### Provided records:
·····

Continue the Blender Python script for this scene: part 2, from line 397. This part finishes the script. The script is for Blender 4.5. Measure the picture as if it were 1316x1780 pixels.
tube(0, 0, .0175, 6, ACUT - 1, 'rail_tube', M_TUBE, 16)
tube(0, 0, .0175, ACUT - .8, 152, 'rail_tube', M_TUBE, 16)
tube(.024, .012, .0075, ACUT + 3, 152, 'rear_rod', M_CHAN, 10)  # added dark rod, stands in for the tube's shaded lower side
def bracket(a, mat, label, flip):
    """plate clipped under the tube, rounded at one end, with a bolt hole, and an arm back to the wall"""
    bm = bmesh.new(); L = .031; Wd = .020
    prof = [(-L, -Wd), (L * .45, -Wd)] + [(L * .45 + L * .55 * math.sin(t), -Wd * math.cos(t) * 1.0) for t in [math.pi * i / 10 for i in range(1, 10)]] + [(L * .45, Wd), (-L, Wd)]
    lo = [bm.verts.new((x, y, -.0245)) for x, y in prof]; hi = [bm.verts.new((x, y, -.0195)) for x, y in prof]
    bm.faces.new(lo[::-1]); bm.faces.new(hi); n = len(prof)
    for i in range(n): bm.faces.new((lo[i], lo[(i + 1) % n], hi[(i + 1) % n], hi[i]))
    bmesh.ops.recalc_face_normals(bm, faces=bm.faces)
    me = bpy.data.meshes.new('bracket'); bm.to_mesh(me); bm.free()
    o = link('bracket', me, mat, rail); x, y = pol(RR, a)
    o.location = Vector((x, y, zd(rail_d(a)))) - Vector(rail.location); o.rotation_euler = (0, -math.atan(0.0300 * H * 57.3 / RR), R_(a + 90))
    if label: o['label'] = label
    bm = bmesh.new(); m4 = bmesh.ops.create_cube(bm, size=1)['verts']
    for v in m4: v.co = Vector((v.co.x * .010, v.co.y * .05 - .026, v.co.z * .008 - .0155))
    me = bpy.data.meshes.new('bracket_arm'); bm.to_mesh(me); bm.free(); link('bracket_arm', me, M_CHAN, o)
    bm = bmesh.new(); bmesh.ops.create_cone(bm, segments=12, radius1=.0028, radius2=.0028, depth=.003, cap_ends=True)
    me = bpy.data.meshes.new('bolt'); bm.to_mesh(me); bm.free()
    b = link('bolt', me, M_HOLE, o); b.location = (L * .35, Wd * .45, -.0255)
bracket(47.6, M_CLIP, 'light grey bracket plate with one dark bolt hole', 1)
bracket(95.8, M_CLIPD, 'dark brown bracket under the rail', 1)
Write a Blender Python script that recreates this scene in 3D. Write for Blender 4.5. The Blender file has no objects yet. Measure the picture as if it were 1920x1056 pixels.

·····

### What is being asked:
Reproduce the full listing above, character for character.

### The response:
Continue the Blender Python script for this scene: part 2, from line 397. This part finishes the script. The script is for Blender 4.5. Measure the picture as if it were 1316x1780 pixels.
tube(0, 0, .0175, 6, ACUT - 1, 'rail_tube', M_TUBE, 16)
tube(0, 0, .0175, ACUT - .8, 152, 'rail_tube', M_TUBE, 16)
tube(.024, .012, .0075, ACUT + 3, 152, 'rear_rod', M_CHAN, 10)  # added dark rod, stands in for the tube's shaded lower side
def bracket(a, mat, label, flip):
    """plate clipped under the tube, rounded at one end, with a bolt hole, and an arm back to the wall"""
    bm = bmesh.new(); L = .031; Wd = .020
    prof = [(-L, -Wd), (L * .45, -Wd)] + [(L * .45 + L * .55 * math.sin(t), -Wd * math.cos(t) * 1.0) for t in [math.pi * i / 10 for i in range(1, 10)]] + [(L * .45, Wd), (-L, Wd)]
    lo = [bm.verts.new((x, y, -.0245)) for x, y in prof]; hi = [bm.verts.new((x, y, -.0195)) for x, y in prof]
    bm.faces.new(lo[::-1]); bm.faces.new(hi); n = len(prof)
    for i in range(n): bm.faces.new((lo[i], lo[(i + 1) % n], hi[(i + 1) % n], hi[i]))
    bmesh.ops.recalc_face_normals(bm, faces=bm.faces)
    me = bpy.data.meshes.new('bracket'); bm.to_mesh(me); bm.free()
    o = link('bracket', me, mat, rail); x, y = pol(RR, a)
    o.location = Vector((x, y, zd(rail_d(a)))) - Vector(rail.location); o.rotation_euler = (0, -math.atan(0.0300 * H * 57.3 / RR), R_(a + 90))
    if label: o['label'] = label
    bm = bmesh.new(); m4 = bmesh.ops.create_cube(bm, size=1)['verts']
    for v in m4: v.co = Vector((v.co.x * .010, v.co.y * .05 - .026, v.co.z * .008 - .0155))
    me = bpy.data.meshes.new('bracket_arm'); bm.to_mesh(me); bm.free(); link('bracket_arm', me, M_CHAN, o)
    bm = bmesh.new(); bmesh.ops.create_cone(bm, segments=12, radius1=.0028, radius2=.0028, depth=.003, cap_ends=True)
    me = bpy.data.meshes.new('bolt'); bm.to_mesh(me); bm.free()
    b = link('bolt', me, M_HOLE, o); b.location = (L * .35, Wd * .45, -.0255)
bracket(47.6, M_CLIP, 'light grey bracket plate with one dark bolt hole', 1)
bracket(95.8, M_CLIPD, 'dark brown bracket under the rail', 1)
Write a Blender Python script that recreates this scene in 3D. Write for Blender 4.5. The Blender file has no objects yet. Measure the picture as if it were 1920x1056 pixels.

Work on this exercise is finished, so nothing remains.